Letter 3
Glad you enjoyed the analysis but look how much you conveyed in one short sentence! Yet Metternich had his excuse: the times in which he lived. What is the State Department's excuse?
If State continues on the same path it places America in grave danger because having recanted we can't say "Fooled you twice" without unleashing implacable rage and distrust.
Bush had a bad moment in East Europe when (after talking about America's support for democracy) he was confronted by a reporter about the phony Orange Revolution. He made an incoherent reply but what could he say? "I have no control over the State Department?"
Yet his democracy doctrine has been swimming upstream just because of the Orange Revolution. China's leaders and every other despot (including Assad) point to the example of the Orange putsch to justify cracking down on genuine democracy movements -- on the argument that they're protecting their people from American meddling!
"Remember the Orange Revolution" has become the cry used by despots to justify everything from crackdowns on the Internet to public protests. The Orange Revolution has been used to mock every speech that Bush (and Rice) have made in defense of democracy.
We've gotten two breaks: Bush didn't fully articulate the democracy doctrine until after the travesty in Ukraine, and the successes of the Afghan and Iraq elections came close in time. But we are now inviting the world to believe in our commitment to genuine democracy. If we go back on our word now I do not want to think about the consequences.
State is not the only one with satphones: it is now virtually impossible to pull off a phony revolution without many people finding out -- except in America, of course, where most of the population still doesn't know that the Orange Revolution was a stage show that utterly failed to meet State's objective.

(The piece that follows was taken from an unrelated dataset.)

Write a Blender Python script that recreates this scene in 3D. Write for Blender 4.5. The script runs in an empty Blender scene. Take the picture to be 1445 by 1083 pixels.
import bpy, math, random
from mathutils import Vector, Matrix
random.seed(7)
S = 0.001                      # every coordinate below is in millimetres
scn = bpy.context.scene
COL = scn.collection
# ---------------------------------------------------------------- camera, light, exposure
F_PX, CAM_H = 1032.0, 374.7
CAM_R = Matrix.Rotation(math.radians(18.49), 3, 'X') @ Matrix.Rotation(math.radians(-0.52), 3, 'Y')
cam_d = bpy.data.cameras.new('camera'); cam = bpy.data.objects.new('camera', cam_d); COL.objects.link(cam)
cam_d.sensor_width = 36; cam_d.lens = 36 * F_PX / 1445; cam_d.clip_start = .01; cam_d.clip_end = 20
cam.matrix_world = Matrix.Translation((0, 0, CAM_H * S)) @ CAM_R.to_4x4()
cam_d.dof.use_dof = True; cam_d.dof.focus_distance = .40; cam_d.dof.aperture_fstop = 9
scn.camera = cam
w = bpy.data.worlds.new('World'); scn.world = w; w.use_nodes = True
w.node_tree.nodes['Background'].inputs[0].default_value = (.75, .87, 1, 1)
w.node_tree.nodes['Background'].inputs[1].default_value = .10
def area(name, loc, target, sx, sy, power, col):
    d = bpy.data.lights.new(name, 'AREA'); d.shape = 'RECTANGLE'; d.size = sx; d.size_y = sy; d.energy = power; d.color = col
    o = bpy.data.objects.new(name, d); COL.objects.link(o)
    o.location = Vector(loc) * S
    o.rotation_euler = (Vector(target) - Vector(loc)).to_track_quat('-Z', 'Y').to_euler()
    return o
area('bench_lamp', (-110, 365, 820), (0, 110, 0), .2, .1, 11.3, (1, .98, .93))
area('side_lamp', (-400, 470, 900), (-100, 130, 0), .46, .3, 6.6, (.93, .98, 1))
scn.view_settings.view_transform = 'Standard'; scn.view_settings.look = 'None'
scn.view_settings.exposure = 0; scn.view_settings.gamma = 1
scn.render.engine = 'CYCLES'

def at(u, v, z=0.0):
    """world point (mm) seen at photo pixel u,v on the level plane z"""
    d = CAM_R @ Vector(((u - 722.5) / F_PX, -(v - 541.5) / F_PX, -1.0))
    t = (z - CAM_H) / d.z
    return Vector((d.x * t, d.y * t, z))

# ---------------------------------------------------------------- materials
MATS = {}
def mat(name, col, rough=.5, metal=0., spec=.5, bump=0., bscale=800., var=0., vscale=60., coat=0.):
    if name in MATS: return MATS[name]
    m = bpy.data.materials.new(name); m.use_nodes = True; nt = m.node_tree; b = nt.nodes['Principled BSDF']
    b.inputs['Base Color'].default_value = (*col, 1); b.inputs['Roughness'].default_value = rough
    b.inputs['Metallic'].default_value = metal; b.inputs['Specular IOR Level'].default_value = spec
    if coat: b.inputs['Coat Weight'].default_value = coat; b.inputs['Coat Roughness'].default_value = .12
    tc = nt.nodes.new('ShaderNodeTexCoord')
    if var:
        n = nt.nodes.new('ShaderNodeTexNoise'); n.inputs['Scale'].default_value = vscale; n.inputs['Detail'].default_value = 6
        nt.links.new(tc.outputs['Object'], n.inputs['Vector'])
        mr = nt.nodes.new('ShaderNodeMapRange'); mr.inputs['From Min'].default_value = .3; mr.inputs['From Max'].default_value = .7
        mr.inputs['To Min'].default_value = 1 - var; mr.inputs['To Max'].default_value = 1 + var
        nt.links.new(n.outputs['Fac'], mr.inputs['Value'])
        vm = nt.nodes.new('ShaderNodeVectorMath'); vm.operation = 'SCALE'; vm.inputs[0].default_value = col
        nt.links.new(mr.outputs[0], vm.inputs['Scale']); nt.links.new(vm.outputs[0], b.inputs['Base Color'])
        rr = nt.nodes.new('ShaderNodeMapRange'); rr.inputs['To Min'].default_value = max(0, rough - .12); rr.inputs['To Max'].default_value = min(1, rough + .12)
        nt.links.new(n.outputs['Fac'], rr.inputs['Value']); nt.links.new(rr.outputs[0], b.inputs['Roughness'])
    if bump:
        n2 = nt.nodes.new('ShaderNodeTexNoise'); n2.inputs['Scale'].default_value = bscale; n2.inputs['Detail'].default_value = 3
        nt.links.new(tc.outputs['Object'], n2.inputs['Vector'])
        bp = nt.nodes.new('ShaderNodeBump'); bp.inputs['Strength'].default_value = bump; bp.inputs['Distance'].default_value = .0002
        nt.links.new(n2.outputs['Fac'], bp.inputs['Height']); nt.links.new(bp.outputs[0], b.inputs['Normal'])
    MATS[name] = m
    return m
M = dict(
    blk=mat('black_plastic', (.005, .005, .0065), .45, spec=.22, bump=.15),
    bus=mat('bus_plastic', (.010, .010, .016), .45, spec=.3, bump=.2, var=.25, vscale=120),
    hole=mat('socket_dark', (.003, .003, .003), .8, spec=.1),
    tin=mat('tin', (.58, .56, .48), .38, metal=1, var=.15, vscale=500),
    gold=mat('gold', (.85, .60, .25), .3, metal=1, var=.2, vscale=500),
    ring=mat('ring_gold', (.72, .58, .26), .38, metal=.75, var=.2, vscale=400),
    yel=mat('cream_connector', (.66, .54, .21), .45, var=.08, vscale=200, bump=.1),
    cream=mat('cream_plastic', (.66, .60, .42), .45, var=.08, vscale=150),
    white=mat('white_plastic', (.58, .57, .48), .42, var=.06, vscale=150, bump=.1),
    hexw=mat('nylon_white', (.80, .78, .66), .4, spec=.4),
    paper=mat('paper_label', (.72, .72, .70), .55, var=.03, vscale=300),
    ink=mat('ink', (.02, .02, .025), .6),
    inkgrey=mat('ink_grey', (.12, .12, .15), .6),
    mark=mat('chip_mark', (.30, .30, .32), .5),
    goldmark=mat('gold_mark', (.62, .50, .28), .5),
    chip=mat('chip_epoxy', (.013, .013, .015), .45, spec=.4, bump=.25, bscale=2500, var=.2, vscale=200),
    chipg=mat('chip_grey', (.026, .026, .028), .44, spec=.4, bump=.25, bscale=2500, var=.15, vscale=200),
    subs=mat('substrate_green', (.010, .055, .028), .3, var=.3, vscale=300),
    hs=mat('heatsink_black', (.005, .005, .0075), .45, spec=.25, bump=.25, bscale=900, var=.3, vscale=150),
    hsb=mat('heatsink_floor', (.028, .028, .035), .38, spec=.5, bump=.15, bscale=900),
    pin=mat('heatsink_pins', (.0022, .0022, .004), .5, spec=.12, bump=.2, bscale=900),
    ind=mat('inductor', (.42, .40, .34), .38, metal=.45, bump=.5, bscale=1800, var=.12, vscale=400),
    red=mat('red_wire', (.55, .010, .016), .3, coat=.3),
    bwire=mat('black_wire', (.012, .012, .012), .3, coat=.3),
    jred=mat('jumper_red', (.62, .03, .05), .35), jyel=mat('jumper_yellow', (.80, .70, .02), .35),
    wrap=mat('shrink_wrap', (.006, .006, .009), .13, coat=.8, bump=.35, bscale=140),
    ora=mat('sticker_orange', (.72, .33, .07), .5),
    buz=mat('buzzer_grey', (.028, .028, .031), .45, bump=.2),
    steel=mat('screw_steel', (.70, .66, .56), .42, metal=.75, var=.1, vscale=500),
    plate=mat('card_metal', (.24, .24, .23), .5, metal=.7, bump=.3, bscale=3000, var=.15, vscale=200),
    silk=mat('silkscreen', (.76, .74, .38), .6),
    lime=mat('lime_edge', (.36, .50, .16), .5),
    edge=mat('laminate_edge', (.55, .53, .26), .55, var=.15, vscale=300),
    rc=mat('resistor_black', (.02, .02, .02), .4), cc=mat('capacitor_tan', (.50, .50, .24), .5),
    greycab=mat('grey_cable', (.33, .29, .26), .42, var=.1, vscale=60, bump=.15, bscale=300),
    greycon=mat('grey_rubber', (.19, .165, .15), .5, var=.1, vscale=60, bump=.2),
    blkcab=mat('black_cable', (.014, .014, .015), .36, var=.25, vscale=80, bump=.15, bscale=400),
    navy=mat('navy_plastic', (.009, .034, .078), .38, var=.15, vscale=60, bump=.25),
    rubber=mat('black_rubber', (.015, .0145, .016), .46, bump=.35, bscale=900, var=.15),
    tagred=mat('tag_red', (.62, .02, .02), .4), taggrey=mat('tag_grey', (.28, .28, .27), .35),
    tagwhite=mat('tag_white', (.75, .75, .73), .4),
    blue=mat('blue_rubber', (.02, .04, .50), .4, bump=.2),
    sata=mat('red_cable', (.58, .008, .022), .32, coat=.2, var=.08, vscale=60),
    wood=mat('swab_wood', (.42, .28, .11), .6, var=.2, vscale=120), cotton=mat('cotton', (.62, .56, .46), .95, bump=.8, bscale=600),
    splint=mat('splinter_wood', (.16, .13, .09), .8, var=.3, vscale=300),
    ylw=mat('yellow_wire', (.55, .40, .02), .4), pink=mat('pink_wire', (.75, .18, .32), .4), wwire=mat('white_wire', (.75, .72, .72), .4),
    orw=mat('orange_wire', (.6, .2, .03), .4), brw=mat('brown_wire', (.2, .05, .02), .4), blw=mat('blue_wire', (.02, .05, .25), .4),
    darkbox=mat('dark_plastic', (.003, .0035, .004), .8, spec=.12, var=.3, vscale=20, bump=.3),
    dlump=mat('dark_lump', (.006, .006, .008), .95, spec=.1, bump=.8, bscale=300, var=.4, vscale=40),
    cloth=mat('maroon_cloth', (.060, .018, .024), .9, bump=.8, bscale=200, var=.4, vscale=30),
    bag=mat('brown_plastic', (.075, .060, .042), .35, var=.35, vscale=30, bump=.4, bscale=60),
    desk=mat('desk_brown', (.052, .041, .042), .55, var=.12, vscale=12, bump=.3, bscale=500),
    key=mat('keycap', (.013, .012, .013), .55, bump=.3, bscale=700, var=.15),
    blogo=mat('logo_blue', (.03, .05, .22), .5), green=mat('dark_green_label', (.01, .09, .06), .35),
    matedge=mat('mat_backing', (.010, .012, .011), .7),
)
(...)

The larger issue is that Metternich's view is suicidal in an era of human megapopulations. I've been inching (okay, careening) toward that realization for years and this past year of blogging helped me crystallize it. It struck me with great force that democracy is no longer a choice for humanity; it is the only model of governance that is suited to deal with megapopulations.
When societies get into the tens of millions, the oligarchical and monarchical models of governing collapse. Then rulers have two choices: "winnow" the population down to a more manageable size (via genocide, driving populations to another region, etc.) or open up the governing process to a larger number of people.
Democracy is the only protection against the race dying from its very success. The more viewpoints represented, the more input, the more problem solving ability brought into the governing process, the better the chance at solving the problems that face megapopulations.
This defense of democracy is divorced from a value system and thus might be too cold-blooded for many tastes. Yet it rests, I think, on unassailable data drawn from every kind of management situation and indeed every human social experience:
When a company or family gets too big, more help is needed to manage it and once the numbers become great, diversity of experience and knowledge are critical to effective management. This diversity can only come from the democratic process.
Metternich's viewpoint was built from managing a very small population; State's view was honed during an era when most of the world was in effect a small population from the American viewpoint. That's because most of the world had no way to protest being treated in the manner of chess pieces. Today, a nuke in a suitcase explains that the unwashed masses will make their displeasure heard by one means or another.
A new age is here, and State is dangerously oblivious to it.